Grounded on solid evidence- fossil bones and tools whose ages could be generally agreed upon, man had not arrived in America until well after the end of the last ice age, when the great ice sheets that once blanketed much of North America had disappeared and many of the animals contemporary with them had become extinct.
The discovery that began breaking down the official view of man's postglacial sea voyage to America was made by a man whose name almost never appears in texts of American archeology. The McJunkin - Figgins discovery of the Folsom bison hunters established man's arrival in the New World in the ice age.
A land bridge existed then between Asia and Alaska. It had never appeared when the glaciers of the last ice age were at their peak, locking up in the ice millions of cubic miles of precipitation that would normally have gone into the Ocean. The absence of this water lowered the level of the Bering sea more than 300 feet, enough to turn the shallows of the Bering Strait into a bridge of land connecting the two continents. Folsom culture began nearly 11000 years ago and Clovis a thousand years or earlier. To reach mid-continent by that time, men must have crossed to Alaska no later than about 15000 years ago-about the time that last ice age was ending and the land bridge was being submerged. New discoveries and reassessments of old ones kept pushing the date of man's arrival in America further back in time. And every change in date raised new questions about haw he came.

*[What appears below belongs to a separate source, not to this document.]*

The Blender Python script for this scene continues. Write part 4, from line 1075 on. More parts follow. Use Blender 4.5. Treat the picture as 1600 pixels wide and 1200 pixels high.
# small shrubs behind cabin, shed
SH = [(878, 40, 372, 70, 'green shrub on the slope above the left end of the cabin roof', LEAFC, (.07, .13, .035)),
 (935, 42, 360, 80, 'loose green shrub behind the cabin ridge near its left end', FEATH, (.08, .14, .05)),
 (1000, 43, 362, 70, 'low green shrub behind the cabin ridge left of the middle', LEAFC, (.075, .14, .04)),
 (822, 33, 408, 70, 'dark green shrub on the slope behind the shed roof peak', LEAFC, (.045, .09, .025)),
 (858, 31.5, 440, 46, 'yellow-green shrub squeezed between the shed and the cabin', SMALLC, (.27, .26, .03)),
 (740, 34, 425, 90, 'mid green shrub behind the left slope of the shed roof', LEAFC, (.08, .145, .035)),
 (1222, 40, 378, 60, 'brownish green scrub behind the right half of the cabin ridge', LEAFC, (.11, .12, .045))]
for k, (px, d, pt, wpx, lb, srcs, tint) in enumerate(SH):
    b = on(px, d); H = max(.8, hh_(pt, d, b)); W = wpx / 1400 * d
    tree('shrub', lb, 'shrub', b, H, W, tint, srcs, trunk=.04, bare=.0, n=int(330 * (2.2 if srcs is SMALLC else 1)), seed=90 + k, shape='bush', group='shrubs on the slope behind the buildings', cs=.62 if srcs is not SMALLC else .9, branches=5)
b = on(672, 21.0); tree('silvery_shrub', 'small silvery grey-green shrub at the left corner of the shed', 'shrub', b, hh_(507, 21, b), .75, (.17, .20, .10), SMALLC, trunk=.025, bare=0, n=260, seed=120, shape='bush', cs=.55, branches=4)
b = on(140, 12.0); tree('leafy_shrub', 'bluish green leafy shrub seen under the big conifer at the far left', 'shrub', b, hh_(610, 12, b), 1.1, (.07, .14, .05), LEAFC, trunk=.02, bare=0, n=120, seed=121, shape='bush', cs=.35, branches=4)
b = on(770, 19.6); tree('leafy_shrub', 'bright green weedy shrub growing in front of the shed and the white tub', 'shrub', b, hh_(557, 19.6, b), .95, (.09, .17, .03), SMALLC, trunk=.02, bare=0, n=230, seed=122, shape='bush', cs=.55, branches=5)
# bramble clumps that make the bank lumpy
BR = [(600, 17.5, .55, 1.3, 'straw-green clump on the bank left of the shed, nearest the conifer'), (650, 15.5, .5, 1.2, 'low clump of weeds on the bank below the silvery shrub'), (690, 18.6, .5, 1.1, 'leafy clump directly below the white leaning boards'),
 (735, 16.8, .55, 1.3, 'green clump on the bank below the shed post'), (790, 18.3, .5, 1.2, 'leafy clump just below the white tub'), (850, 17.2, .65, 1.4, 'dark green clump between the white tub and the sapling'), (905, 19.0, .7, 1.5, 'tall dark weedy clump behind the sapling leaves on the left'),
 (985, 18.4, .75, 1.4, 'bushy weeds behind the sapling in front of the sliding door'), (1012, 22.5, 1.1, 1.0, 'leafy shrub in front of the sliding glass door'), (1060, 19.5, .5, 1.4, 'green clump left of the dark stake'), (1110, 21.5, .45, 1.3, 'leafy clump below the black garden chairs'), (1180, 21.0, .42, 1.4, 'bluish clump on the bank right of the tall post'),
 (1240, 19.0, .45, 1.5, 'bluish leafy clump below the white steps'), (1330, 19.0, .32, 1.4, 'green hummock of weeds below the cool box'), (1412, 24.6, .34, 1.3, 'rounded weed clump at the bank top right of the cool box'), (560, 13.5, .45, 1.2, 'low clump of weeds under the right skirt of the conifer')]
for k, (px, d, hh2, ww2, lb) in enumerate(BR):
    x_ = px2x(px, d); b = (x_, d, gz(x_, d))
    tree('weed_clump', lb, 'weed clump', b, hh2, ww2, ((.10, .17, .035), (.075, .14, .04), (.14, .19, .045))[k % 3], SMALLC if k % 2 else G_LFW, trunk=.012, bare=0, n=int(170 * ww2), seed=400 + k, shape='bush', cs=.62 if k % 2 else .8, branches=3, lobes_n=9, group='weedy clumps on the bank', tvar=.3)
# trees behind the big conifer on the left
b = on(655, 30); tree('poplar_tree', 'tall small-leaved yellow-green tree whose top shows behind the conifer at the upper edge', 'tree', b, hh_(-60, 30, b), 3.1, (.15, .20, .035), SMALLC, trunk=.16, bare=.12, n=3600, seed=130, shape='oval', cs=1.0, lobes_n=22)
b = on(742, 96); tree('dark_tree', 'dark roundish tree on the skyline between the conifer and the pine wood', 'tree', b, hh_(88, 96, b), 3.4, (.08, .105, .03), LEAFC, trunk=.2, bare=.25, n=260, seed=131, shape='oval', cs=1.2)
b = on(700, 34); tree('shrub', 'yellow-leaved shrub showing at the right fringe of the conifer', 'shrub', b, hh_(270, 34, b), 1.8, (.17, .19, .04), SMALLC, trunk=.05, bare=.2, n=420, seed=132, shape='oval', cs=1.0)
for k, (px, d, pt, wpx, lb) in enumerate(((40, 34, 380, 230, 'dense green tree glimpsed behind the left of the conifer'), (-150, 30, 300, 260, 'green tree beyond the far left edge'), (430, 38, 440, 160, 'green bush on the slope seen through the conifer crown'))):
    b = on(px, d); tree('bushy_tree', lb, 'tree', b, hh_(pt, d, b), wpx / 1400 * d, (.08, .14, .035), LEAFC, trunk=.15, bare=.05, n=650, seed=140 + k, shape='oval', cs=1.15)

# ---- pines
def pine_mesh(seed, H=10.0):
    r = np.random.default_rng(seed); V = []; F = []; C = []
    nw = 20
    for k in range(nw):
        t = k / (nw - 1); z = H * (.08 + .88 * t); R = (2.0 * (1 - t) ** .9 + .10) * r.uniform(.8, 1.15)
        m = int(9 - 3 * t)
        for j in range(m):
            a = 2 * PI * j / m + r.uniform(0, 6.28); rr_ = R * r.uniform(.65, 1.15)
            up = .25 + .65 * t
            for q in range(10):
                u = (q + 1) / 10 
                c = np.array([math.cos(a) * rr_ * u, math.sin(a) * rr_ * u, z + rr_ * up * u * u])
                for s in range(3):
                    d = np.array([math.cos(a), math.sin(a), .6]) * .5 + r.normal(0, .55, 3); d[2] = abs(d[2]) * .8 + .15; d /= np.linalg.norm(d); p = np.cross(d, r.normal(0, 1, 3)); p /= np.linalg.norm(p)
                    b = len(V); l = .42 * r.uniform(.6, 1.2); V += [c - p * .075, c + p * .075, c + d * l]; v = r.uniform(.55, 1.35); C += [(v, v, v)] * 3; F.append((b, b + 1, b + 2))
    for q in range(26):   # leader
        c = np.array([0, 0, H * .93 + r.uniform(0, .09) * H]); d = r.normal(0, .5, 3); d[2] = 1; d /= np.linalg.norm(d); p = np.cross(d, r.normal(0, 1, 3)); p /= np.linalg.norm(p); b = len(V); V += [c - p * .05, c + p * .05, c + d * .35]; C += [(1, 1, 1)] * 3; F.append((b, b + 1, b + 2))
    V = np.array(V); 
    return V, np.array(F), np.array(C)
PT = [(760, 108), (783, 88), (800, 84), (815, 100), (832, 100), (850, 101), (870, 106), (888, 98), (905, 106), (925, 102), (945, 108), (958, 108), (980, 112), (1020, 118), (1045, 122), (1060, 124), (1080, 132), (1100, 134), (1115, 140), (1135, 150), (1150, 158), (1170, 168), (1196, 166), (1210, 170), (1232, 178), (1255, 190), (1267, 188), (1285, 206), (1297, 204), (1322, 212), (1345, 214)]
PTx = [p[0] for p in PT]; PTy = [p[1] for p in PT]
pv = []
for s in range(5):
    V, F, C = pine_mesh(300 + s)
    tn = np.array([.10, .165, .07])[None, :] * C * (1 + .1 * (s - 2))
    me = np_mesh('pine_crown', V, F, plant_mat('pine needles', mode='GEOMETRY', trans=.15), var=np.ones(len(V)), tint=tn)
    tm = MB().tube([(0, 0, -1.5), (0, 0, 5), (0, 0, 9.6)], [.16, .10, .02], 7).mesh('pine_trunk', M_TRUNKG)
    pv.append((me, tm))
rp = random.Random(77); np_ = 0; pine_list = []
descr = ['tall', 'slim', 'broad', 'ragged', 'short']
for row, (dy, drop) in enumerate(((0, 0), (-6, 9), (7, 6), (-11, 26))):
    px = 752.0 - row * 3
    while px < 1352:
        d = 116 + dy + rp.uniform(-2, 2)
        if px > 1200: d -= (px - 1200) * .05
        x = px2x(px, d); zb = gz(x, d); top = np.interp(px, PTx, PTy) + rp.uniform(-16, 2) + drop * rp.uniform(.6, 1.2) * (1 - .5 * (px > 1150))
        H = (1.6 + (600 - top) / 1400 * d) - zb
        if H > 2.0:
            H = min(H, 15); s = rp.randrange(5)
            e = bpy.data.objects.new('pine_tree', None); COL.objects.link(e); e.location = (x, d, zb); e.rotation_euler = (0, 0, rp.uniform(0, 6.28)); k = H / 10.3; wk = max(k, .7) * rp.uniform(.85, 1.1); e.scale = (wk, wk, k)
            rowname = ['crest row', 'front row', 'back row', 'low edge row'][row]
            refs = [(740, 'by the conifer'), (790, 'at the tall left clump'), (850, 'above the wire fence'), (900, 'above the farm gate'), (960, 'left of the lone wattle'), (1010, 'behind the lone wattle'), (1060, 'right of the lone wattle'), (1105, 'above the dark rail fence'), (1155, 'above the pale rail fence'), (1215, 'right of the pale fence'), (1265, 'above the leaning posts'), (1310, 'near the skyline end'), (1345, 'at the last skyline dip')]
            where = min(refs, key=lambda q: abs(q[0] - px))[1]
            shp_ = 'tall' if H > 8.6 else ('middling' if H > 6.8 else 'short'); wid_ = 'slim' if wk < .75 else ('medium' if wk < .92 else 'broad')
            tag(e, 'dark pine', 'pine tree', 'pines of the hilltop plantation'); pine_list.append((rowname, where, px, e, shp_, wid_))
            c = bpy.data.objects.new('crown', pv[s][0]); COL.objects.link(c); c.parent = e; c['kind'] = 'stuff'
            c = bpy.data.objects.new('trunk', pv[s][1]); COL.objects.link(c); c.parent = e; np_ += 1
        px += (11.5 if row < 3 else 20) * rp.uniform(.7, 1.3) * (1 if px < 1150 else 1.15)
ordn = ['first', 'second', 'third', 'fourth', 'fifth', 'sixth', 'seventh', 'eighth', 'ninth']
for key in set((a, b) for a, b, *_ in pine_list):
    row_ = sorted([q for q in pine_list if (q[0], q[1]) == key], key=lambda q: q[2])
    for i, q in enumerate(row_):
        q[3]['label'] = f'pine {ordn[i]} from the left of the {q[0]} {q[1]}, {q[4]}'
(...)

Artifacts that my be crude stone scrapers and choppers found at Lewisville, Texas, and other scattered sites throughout North and South America have been dated by their surroundings as early as 25000 to 35000 years ago. Thus, strange as it seems, some of the very first huntsmen to reach our own evolutionary level apparently braved the rigours of the ice age Arctic to migrate from Siberia to Alaska and wander south into the center of the continent - all within a few thousand years.